Disparités territoriales
Bien que la population considérée « pauvre » soit passée de 7.5 millions en 2004 à 2.8 millions en 2014[2], le taux de pauvreté[3] demeure élevé dans le rural et dans certaines régions et provinces du pays. Comme exemple, la région Drâa-Tafilalet présente un taux de pauvreté de 14,5%. Un taux largement supérieur à la moyenne nationale, dépassant ainsi de plus de 5 points la région de Béni Mellal- Khénifra, classée seconde au niveau national, et de plus de 10 points relativement à la moitié des régions du royaume. Du côté des provinces, Figuig affiche le taux de pauvreté le plus élevé du pays, soit 40.5%, un taux qui passe à 68.2% dans le rural !

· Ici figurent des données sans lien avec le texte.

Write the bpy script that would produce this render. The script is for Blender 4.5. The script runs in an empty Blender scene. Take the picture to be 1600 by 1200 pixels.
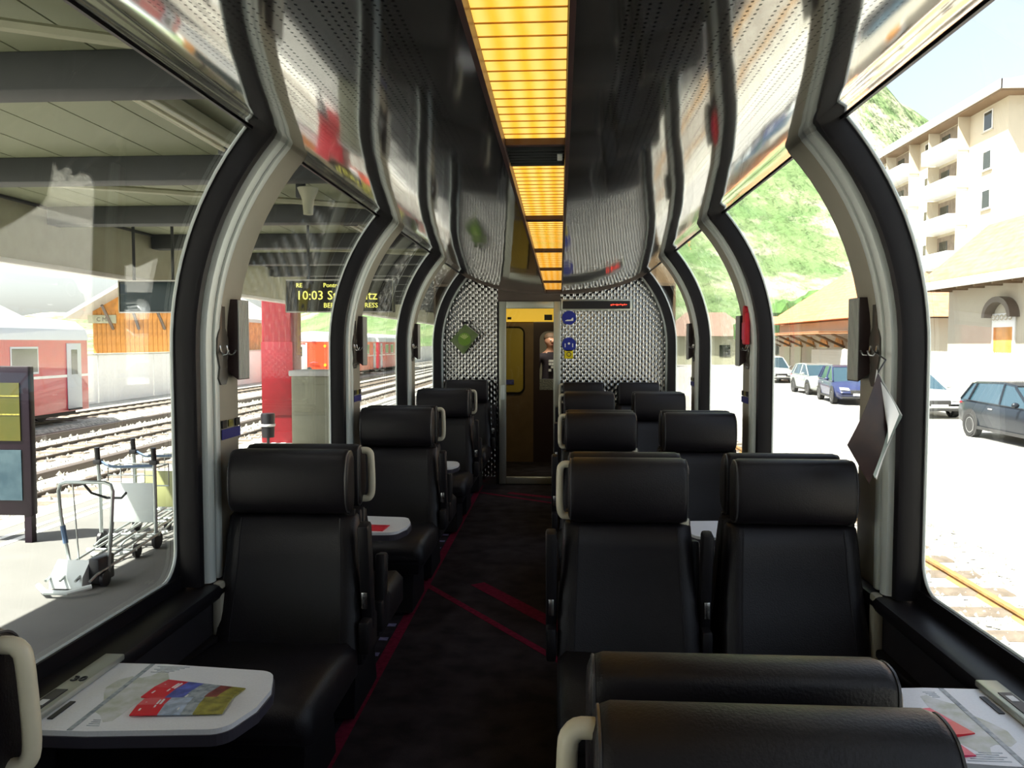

Bien que le rythme d’évolution des niveaux de vie à l’échelle des unités territoriales amorce un processus de convergence devant, à terme, en réduire les inégalités, les disparités territoriales demeurent extrêmement élevées au Maroc. La pauvreté dans les régions et provinces les plus défavorisées sont principalement dues au manque d’éducation des adultes, au faible niveau de scolarisation des enfants, aux difficultés d’accès à l’eau, à l’électricité et à l’assainissement, et au manque de soins et aux conditions d’habitat difficiles, voire précaires pour certains cas.
Cas des Ksars : Provinces du Sud-Est marocain
Quelques enquêtes socio-économiques locales réalisées dans les Ksars de la région de Drâa Tafilelt et dans la province de Figuig présentent des bilans que l’on ne peut qualifier que d’alarmants !
En effet, cette catégorie de la population marocaine qui vit dans ce type d’habitation, bien que faisant partie du patrimoine architectural marocain, souffre de pauvreté extrême et de conditions de vie dérisoires.
Education et scolarité
Plus de la moitié des chefs de ménages n’ont pas dépassé le niveau primaire. Ce taux passe à 90% au Ksar Tabouassamt (Province d’Errachidia), et où le taux d’analphabétisme des adultes dépasse les 61%. Chez les femmes, le constat est encore plus affligeant : la très grande majorité des femmes habitants dans les Ksars n’ont jamais été scolarisées.
Le niveau de scolarisation des enfants est relativement plus élevé, cependant très peu d’entre eux atteignent le lycée (6% dans le Ksar Amezrou – Province de Zagora).
Occupation, formation et revenus
Plus du quart des chefs de ménage se déclarent au chômage, pourtant, seulement une minorité dispose d’un travail permanent. Plus de 50% des chefs de ménage ayant un emploi travaillent en temps partiel (57% au Ksar Taourirt – Province de Ouarzazate). 9 femmes sur 10 n’ont aucune activité.
Plus de 80% des revenus mensuels des ménages sont en deçà des 1000 DH. Au Ksar Oulad Yahya (Province d’Errachidia), 42% des chefs de ménages disposent de moins de 500 DH par mois !
Caractéristiques d’habitation – Equipements et installations
Plus de 95% des habitats présentent une superficie de moins de 50 m², pour la plupart construites en pisé, et se caractérisant par leur insalubrité. Le manque de moyens empêche la réhabilitation des maisons, des logements qui souffrent, sauf pour des cas rares, de manque de sanitaire, de mauvaise étanchéité de murs et de toiture et de manque de lumière.
Les principaux équipements et installations communes qui manquent le plus dans les Ksars résident en particulier, selon la population locale, en les routes, les lieux publics, les hammams et les commerces. Au Ksar L’maiz (Province de Figuig), 95% de la population considère ces besoins d'urgents.
Enfin, bien que leurs conditions de vie soient très dures, les habitants des Ksars expriment en grande majorité leur attachement à leur milieu d’habitat. A cet égard, il est nécessaire, sinon impératif que les pouvoirs publics puissent effectuer un nouveau ciblage de la pauvreté, performer les politiques de lutte contre la pauvreté, mais surtout accorder une importance particulière aux provinces défavorisées du Sud-Est du pays, et en particulier les populations des Ksars, qui, en dépit des privations extrêmes auxquelles elles font face, permettent au Maroc de continuer à préserver une richesse culturelle et architecturale unique.
[1] Enquête nationale sur la consommation et les dépenses des ménages 2013-2014 - HCP
[2] Cartographie de la pauvreté multidimensionnelle 2004-2014 : Paysage territorial et dynamique - HCP
[3] C’est la proportion des personnes pauvres dans la population, voire le pourcentage des individus membres d’un ménage dont la dépense par tête est inférieure au seuil de pauvreté relative. En 2007, ce seuil a été de 3834 DH par personne et par an en milieu urbain et de 3569 DH par personne et par an en milieu rural.